Kultur entsteht nicht im geschichtsfreien Raum. In den vergangenen Jahren haben wir die Gedenkstätten, die sich mit der Aufarbeitung des Nationalsozialismus beschäftigen, finanziell und personell besser aufgestellt. Bislang hat die Aufarbeitung des kolonialen Erbes in Rheinland-Pfalz noch nicht die nötige politische und gesellschaftliche Aufmerksamkeit erhalten. In Zukunft wollen wir die Aufarbeitung der musealen und universitären Sammlungen stärker unterstützen und weitere Maßnahmen zur Aufarbeitung der europäischen Kolonialvergangenheit fördern. Kulturelle Initiativen und Projekte, die der Perspektive von Menschen mit Migrationshintergrund und Angehörigen von Minderheiten in unserer Gesellschaft Raum geben, wollen wir dabei besonders unterstützen. Die kulturelle Landschaft soll die Interkulturalität unseres Landes abbilden und weiter voranbringen.

Wir möchten sicherstellen, dass alle Menschen in unserem Land Zugang zu Kunst und Kultur haben. Bei der Entwicklung von Sozialtickets in allen Regionen des Landes sollen starke Vergünstigungen für kulturelle Angebote ein Weg sein, um Menschen mit geringem Einkommen soziale Teilhabe zu ermöglichen. Wir unterstützen auch regionale Angebote für Menschen mit geringem Einkommen wie KulturLeben Rheinhessen.

Erfolgreiche Projekte für junge Menschen wie Jedem Kind seine Kunst werden wir weiter ausbauen. Zusätzlich wollen wir dafür sorgen, dass jedes Kind an jedem Ort in Rheinland-Pfalz mindestens einmal pro Kita- oder Schuljahr eine kulturelle Veranstaltung besucht. Nicht zuletzt möchten wir die Kulturinstitutionen weiter für Menschen mit Behinderungen öffnen. Auch Kulturgenuss geht für uns selbstverständlich nicht auf Kosten des Klima- und Umweltschutzes. Deshalb unterstützen wir nicht zuletzt ökologisch sinnvolle Modernisierungen im Kulturbereich, beispielsweise bei der Technik, dem Fuhrpark und der Gebäudemodernisierung.

Medienpolitik ist Demokratiepolitik

Demokratie lebt von Meinungsvielfalt und einem offenen Prozess der Meinungsbildung. Faktenbasierte Information, Wahrhaftigkeit und wechselseitige Achtung sind Grundbedingungen eines demokratischen Diskurses. Wir bekennen uns zu dem Auftrag an die Politik, den Rahmen dafür zu gestalten.

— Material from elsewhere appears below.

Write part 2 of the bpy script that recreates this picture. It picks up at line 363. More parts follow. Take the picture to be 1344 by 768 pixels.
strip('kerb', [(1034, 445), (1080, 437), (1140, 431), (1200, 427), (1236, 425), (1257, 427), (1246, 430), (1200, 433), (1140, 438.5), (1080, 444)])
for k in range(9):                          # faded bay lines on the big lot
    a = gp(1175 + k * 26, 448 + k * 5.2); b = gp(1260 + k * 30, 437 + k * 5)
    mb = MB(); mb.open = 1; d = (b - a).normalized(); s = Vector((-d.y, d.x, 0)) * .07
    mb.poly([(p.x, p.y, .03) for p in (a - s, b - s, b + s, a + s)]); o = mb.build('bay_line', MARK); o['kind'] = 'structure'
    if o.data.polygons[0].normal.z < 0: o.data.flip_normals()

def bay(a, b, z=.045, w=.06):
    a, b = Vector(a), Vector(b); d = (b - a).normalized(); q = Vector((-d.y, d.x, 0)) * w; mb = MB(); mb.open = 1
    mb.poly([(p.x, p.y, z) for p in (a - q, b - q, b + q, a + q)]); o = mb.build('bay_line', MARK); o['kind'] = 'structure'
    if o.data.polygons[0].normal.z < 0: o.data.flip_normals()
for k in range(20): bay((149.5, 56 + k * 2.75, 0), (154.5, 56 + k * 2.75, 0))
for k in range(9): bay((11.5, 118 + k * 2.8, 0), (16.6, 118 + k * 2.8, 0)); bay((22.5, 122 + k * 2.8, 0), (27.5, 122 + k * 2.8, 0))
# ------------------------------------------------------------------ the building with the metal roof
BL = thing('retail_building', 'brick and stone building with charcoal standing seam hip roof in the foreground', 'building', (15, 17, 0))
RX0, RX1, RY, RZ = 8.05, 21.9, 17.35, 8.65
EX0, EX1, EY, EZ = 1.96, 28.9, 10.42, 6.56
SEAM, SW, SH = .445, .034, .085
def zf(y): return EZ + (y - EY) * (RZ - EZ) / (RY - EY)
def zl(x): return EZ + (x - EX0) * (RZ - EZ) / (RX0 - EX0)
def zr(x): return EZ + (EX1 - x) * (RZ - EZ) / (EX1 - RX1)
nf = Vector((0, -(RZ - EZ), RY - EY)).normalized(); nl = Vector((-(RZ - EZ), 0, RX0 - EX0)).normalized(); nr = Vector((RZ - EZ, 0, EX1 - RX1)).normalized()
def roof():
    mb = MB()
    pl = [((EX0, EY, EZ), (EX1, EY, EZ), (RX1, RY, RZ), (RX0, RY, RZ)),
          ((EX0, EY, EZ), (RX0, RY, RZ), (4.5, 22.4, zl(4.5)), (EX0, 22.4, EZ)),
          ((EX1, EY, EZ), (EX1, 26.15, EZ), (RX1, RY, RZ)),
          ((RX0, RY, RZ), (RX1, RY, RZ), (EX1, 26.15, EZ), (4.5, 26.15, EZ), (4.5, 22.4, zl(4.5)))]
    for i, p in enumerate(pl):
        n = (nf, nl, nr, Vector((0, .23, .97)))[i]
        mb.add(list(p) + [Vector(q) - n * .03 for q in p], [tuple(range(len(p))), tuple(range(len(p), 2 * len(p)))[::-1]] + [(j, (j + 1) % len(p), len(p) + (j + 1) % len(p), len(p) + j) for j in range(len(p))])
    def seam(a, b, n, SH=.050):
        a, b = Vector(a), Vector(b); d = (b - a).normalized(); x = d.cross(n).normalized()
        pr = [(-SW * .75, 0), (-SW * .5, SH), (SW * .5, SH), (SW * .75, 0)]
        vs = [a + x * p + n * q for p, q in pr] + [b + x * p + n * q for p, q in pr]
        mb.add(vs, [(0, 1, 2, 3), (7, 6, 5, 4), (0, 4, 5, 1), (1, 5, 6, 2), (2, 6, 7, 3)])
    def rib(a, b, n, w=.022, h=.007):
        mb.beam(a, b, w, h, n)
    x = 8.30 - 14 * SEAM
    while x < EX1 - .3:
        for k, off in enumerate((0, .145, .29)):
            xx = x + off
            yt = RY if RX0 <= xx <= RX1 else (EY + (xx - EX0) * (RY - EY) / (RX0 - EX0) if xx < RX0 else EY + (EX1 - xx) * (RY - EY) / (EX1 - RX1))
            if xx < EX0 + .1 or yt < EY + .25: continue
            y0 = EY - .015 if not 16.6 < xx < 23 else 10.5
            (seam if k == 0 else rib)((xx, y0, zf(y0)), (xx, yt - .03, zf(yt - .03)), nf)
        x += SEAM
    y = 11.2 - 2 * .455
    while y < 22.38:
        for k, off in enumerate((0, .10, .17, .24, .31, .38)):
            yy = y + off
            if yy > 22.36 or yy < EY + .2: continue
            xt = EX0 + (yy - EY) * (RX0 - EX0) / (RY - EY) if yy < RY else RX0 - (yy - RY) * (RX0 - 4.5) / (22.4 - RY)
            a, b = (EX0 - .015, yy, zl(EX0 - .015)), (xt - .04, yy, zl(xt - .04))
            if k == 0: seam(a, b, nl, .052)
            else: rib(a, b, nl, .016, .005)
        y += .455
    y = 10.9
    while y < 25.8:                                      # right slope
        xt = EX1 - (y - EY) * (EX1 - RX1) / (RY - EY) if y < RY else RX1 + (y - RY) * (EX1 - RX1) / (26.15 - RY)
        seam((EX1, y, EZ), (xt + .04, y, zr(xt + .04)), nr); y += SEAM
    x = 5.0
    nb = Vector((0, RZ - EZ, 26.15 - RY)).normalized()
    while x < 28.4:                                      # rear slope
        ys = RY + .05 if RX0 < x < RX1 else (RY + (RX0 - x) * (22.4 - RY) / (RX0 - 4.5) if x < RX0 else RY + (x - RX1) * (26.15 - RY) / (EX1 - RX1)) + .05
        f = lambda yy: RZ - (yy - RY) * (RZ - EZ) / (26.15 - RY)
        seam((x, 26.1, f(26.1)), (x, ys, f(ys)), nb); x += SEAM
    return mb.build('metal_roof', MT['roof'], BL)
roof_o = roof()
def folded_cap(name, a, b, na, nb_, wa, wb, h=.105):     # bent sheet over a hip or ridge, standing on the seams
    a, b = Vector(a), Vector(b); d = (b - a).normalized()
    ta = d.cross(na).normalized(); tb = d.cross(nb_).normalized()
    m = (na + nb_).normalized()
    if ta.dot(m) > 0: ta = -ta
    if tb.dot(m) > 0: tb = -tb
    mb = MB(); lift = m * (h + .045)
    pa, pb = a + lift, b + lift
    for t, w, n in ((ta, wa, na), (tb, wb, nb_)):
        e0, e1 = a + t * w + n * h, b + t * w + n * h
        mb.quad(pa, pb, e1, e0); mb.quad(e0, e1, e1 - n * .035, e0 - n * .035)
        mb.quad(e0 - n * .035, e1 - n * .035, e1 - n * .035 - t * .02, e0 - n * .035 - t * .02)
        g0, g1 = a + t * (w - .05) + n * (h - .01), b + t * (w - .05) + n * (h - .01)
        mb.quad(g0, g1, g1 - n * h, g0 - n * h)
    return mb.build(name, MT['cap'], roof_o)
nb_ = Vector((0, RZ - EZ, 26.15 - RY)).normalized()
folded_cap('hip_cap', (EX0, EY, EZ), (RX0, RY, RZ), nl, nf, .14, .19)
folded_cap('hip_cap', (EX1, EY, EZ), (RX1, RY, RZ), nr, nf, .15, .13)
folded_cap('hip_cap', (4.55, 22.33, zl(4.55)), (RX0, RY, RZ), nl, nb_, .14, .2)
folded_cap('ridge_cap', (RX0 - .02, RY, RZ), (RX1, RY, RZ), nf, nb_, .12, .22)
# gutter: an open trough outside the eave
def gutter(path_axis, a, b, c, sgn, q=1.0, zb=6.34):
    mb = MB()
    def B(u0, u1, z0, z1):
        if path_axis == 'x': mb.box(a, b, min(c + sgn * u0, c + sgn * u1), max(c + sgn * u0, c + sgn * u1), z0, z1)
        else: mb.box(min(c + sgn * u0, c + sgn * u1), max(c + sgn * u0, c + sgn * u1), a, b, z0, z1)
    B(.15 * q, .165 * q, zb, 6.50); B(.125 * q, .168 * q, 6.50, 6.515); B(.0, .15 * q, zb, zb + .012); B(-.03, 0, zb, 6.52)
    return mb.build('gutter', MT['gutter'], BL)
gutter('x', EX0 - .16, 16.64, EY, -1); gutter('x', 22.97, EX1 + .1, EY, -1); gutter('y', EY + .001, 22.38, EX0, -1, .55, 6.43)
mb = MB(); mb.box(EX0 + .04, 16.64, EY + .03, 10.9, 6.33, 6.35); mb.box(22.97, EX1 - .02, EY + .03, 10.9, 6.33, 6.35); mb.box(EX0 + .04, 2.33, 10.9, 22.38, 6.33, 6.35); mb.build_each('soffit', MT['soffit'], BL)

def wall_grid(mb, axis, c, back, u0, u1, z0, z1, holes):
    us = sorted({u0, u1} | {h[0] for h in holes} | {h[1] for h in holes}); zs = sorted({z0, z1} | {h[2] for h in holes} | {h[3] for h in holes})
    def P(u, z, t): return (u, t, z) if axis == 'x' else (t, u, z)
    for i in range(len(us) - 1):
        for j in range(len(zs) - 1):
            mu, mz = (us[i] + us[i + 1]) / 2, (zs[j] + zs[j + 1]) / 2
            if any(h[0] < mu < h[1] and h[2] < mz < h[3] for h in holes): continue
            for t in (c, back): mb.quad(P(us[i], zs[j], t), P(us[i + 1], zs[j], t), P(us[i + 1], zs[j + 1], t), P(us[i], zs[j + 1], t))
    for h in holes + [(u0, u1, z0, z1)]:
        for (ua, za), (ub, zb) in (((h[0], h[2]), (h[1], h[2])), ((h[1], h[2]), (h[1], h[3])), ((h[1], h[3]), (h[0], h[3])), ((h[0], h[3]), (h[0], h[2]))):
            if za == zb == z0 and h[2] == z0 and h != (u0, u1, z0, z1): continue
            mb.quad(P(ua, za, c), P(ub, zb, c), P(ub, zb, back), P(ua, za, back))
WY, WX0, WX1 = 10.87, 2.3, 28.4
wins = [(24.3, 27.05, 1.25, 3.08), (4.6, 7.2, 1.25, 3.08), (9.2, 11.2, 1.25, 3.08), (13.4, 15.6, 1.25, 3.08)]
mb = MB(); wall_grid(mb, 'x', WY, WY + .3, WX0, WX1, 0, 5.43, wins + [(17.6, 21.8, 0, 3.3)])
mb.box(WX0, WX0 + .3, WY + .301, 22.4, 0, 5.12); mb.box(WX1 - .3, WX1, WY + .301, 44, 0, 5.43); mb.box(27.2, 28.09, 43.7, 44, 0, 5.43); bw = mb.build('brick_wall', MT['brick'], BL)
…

In Zeiten von Desinformation, Verschwörungstheorien und Hass im Netz sind insbesondere seriöse Medien mit hohen journalistischen Standards unerlässlich für den Meinungsbildungsprozess. Nicht zuletzt die Coronakrise hat gezeigt, welche Bedeutung die Angebote der öffentlich-rechtlichen Sender für eine verlässliche Information der Bürgerinnen und Bürger haben. Wir wollen die Erfüllung des Auftrags der öffentlich-rechtlichen Sender unter Stärkung des Informations-, Bildungs- und Kulturauftrags sicherstellen, dazu gehört auch eine angemessene Finanzierung. Zugleich wollen wir die in digitalen Zeiten notwendige Reform des Auftrags der öffentlich-rechtlichen Sender und ihrer Struktur endlich effektiv vorantreiben. Den Anstalten muss mehr Spielraum im Digitalen eröffnet werden, gleichzeitig gehört die Vielzahl bisheriger Angebote auf den Prüfstand. Zudem unterstützen wir GRÜNE die Zusammenarbeit der Rundfunkanstalten der Länder.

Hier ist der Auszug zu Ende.